Why would I want to play with WSL if you need to install Windows for it, while I have a real Linux installation without Windows on my system already? From what I've heard WSL is basically running a Linux vm on Hyper-V on your Windows installation and because there is GPU support it allows to you run graphical applications on Windows, it's probably a bit come complicated but that's basically it.
 
Who is the target market for WSL? Why does it exist? I have yet to see a use case for WSL that made sense to me.
From the horse's mouth: here and here.

@JasKinasis could tell you more about Cygwin and perhaps offer a comparison.

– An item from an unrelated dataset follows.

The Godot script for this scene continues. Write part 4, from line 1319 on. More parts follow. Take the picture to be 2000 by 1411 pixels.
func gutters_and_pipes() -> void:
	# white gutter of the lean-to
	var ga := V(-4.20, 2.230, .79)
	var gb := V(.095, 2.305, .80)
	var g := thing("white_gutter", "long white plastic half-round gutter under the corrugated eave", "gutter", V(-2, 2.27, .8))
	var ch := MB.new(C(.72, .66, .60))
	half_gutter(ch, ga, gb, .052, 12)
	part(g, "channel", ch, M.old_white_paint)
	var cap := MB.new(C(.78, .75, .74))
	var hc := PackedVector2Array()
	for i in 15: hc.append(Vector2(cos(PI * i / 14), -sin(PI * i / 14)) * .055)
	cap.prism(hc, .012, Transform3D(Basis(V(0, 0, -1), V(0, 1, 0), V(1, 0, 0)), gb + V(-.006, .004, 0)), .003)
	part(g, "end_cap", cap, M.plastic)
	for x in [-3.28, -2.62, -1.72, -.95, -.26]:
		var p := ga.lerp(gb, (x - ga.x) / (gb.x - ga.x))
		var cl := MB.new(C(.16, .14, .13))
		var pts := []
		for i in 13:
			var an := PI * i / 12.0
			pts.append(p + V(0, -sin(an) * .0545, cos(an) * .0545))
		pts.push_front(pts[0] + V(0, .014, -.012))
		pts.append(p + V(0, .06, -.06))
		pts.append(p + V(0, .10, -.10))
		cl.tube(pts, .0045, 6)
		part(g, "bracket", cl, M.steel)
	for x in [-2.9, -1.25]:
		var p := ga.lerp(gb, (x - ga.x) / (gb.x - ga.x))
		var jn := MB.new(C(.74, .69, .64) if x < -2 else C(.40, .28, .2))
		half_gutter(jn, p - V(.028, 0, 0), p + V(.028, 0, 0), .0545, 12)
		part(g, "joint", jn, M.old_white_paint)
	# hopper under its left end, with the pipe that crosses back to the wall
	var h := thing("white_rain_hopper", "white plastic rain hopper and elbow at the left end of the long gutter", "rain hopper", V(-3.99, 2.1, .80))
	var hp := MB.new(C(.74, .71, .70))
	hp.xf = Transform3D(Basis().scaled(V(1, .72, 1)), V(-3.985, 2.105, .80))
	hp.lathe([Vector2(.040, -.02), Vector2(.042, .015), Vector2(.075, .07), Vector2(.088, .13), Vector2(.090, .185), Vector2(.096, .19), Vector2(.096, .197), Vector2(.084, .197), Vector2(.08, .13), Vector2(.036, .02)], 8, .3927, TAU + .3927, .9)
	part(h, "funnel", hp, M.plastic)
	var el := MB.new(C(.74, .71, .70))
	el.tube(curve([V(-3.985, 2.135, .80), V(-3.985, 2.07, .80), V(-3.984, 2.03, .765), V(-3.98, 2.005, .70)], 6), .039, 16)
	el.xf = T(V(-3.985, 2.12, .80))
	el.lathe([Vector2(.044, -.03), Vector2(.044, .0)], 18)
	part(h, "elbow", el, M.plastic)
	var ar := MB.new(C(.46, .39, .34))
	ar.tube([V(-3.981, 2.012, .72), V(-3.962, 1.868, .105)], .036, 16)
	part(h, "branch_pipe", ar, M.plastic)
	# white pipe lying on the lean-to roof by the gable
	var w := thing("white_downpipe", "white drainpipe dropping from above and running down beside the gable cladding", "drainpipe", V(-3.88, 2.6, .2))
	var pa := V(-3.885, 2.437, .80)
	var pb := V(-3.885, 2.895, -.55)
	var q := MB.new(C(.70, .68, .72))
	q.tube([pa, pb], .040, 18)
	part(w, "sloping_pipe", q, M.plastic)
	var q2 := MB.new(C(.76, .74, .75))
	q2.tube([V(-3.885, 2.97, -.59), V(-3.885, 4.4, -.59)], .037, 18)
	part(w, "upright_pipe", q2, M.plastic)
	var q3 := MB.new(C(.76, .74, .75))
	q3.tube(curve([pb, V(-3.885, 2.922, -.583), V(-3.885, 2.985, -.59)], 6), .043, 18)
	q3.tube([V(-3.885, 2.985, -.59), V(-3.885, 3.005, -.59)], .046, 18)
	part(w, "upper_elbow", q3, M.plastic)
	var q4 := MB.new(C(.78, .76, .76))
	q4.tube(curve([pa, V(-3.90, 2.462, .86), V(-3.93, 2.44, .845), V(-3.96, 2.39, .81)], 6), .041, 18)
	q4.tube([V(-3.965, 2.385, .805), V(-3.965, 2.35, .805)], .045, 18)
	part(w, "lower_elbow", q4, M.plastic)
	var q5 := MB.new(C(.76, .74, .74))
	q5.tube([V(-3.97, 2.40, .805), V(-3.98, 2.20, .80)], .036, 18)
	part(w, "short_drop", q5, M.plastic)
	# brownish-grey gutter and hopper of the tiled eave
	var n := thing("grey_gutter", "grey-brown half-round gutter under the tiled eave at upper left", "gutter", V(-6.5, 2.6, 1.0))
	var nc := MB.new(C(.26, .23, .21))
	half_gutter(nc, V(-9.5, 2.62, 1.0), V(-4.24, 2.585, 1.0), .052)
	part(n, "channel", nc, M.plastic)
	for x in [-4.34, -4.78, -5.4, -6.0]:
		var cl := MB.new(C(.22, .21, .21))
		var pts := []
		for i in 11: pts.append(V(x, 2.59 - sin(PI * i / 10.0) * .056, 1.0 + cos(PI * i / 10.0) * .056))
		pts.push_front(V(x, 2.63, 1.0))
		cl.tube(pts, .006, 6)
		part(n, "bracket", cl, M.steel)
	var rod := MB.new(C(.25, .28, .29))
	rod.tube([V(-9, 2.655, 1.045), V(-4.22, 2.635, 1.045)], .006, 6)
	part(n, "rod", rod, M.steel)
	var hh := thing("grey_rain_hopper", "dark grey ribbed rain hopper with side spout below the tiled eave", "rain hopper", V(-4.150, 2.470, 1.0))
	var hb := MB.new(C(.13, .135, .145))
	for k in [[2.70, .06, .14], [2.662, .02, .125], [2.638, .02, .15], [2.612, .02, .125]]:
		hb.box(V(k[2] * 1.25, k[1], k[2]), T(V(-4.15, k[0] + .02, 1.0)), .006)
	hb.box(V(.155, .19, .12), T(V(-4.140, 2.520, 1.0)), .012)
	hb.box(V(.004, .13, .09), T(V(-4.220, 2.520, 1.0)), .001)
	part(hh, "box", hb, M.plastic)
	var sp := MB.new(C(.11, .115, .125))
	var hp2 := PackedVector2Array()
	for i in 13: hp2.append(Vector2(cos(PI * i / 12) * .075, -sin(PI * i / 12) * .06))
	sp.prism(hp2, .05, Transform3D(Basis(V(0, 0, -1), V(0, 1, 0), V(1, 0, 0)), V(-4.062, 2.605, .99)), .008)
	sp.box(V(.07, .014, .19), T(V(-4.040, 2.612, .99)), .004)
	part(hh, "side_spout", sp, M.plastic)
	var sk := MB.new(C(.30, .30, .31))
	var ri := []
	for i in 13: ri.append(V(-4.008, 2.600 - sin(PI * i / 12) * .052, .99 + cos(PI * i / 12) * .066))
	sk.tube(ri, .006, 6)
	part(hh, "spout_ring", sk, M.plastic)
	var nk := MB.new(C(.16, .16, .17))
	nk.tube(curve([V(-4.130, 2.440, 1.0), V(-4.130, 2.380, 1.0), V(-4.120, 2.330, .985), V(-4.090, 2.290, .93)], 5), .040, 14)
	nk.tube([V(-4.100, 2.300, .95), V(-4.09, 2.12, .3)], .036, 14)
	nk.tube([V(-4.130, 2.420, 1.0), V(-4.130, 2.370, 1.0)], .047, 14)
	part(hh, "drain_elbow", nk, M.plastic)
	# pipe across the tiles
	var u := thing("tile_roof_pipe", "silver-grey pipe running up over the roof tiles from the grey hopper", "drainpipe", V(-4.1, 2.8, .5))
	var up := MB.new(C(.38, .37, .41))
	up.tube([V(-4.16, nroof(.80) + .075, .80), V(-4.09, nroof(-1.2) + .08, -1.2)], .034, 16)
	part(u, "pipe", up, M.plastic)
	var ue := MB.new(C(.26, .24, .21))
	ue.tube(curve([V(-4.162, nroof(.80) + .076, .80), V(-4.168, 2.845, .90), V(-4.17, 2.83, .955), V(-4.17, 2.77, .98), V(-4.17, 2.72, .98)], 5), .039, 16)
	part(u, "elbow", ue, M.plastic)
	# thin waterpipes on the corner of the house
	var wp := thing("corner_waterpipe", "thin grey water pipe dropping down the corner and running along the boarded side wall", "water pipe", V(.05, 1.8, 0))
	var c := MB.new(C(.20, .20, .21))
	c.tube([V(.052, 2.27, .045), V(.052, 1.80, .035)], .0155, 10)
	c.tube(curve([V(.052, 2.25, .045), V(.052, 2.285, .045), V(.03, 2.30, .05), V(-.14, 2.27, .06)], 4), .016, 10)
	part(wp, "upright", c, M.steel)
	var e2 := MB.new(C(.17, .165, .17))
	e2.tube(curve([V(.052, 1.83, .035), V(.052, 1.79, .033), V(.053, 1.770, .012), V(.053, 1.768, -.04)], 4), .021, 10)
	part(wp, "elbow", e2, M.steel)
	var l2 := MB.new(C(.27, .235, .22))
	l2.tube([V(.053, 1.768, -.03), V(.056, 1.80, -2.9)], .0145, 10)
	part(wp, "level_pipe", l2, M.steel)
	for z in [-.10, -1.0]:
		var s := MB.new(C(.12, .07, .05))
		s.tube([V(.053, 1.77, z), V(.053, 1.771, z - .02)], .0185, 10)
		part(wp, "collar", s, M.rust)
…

I don't use either... not yet anyway. I have one custom Windows cmd script for backups that would be nice to migrate to rsync in WSL if it would function like my Linux backup script. But the scripts are very similar now, and I don't know if it's worth the trouble. Probably not.
 
Why would I want to play with WSL if you need to install Windows for it, while I have a real Linux installation without Windows on my system already? From what I've heard WSL is basically running a Linux vm on Hyper-V on your Windows installation and because there is GPU support it allows to you run graphical applications on Windows, it's probably a bit come complicated but that's basically it.
Meh, it's a work SOE computer. Like most places we're a mostly Windows org. There are (very few) Linux users, but they self-support. At home I'm happily exploring Linux, so it's natural to look for what it can bring to work.

I just think it's pretty cool being able to blend an OS like this. Almost like someone in Microsoft looked at WINE and announced "we should do that!" - then somehow convinced management to get on board. Both platforms can play the same trick, it appears.

Linux is so dominant in the web server space and such a huge player in mobile (if you count Android as Linux - I do), that MS has aimed this at that developer market. Funny market to aim for; it seems kinda small and they really do their own thing, but you do you MS lol

Haven't honestly figured out any uses for it yet but it's another tool in the toolbox. Maybe bash scripts can add some value here.

thinks

In fact, if you want a mobile (android) app or a Linux web server to do something really clever to a Windows OS... this might make it easier to get a fleet of Windows computers to interact with it. Just spitballing, but scripting a deployment of WSL looks perfectly achievable to me.